When sworn in last week, Gov. Mark Dayton said he'd focus on education, including year-round school. On behalf of everyone under 18: no.

Think they'd learn much in July? "Students! Ignore your geysering hormones and the bright promise of the day outside, and concentrate on the exports of Peru!"

Have you been in a school in the summer? No AC. They can smell like a brick oven cooking roofing tar and circus manure.

No one looks back on their summers and thinks, "If only I'd been legally obligated to enter a brick-walled institution at 8:45 a.m. and study algebra, I'd be pulling down some of that sweet mathematician cash."

Summer is freedom, and just because adults have to put on serious clothes and spend a precious ration of their mortal allotment in a cubicle doesn't mean our children must.

The encroachment of school upon the hallowed ration of barefooted abandon seems to shrink every year; in my time, the gates swung wide when June came in, and clanged shut in September. School couldn't start until Jerry Lewis sat on a stool and blubbered out a song at the end of the Labor Day Telethon.

Sure, our minds rotted a bit over the long break, and when we went back to school we held our books upside down and stared at the pencils — are these tools of some kind? Do I use them to spear apple slices?

But it all came back, like riding a bike, which we had been doing for the past three months.

You want more school? They could reduce the length of breaks; they could cut down on mysterious "release days," which suggests the rest of the year is "captivity days." They could show fewer movies.

My daughter has seen more movies in nine years of school than a guy getting a gold watch because he just retired as a theater projectionist.

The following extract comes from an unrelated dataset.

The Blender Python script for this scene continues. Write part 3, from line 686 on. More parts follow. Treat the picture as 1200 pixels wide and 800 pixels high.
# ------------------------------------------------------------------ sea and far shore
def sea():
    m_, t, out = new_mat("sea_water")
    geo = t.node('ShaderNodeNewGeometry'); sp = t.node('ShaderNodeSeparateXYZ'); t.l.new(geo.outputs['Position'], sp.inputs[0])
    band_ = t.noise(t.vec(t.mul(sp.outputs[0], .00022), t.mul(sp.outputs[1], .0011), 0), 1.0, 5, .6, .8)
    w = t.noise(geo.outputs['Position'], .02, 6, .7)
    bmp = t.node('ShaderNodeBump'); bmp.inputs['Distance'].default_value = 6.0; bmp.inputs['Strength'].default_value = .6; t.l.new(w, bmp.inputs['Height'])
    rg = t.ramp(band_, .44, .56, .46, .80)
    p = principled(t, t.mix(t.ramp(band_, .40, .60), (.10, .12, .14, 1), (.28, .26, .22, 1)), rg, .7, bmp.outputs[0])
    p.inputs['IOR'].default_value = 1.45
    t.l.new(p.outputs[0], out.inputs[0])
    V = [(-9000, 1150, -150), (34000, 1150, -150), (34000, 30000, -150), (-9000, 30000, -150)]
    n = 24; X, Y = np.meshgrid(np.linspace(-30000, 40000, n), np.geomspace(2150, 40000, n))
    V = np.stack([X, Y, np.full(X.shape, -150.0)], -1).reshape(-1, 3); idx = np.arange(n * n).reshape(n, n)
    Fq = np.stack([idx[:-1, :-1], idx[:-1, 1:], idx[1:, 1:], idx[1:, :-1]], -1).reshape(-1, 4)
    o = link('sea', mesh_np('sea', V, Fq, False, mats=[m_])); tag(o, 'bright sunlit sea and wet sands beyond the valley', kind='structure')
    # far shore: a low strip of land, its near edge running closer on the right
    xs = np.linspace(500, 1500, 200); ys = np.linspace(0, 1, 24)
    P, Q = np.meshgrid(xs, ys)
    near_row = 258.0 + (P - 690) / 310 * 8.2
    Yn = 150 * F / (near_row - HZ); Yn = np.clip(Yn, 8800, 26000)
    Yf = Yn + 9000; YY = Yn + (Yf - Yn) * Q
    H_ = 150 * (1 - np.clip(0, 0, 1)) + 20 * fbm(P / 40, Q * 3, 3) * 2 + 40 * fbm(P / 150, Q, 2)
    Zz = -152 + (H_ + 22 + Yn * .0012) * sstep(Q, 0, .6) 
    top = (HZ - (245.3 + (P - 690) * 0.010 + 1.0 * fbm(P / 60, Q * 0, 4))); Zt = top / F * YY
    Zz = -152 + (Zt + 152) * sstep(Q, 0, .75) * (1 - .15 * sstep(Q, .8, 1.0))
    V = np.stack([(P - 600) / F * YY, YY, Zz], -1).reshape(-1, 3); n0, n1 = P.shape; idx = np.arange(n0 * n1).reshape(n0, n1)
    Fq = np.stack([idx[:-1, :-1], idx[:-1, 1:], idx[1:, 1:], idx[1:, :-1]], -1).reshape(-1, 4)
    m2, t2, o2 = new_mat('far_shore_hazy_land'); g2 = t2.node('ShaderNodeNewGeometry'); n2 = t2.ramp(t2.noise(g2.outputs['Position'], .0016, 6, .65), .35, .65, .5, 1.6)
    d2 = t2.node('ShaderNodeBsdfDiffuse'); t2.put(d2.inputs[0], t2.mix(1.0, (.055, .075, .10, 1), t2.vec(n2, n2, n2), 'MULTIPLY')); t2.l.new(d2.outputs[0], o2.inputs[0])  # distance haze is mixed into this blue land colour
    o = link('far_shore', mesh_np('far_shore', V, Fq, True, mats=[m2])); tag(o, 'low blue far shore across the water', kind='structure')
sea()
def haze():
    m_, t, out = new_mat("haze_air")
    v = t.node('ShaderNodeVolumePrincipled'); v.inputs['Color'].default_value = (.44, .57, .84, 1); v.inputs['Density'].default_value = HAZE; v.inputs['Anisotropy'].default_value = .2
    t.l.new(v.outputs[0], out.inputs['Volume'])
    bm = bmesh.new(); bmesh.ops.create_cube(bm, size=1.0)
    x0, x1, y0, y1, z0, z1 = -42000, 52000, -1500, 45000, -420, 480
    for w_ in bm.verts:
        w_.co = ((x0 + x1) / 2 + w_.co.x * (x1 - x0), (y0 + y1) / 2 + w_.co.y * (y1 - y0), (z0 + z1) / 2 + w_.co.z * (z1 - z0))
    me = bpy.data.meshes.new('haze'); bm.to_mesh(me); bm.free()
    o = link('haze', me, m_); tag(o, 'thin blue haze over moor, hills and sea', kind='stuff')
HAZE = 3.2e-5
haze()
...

I saw one movie in high school, and it was a driver-ed flick full of dead people in wrecked cars.

Granted, driver instruction is necessary. One day my child will be driving, heading out at twilight on a jaunt with friends to celebrate the long summer ahead, knowing they don't have to get up early the next day, eager to push the limits of the curfew and test their freedom — on the other hand, year-round school sounds like a fine idea.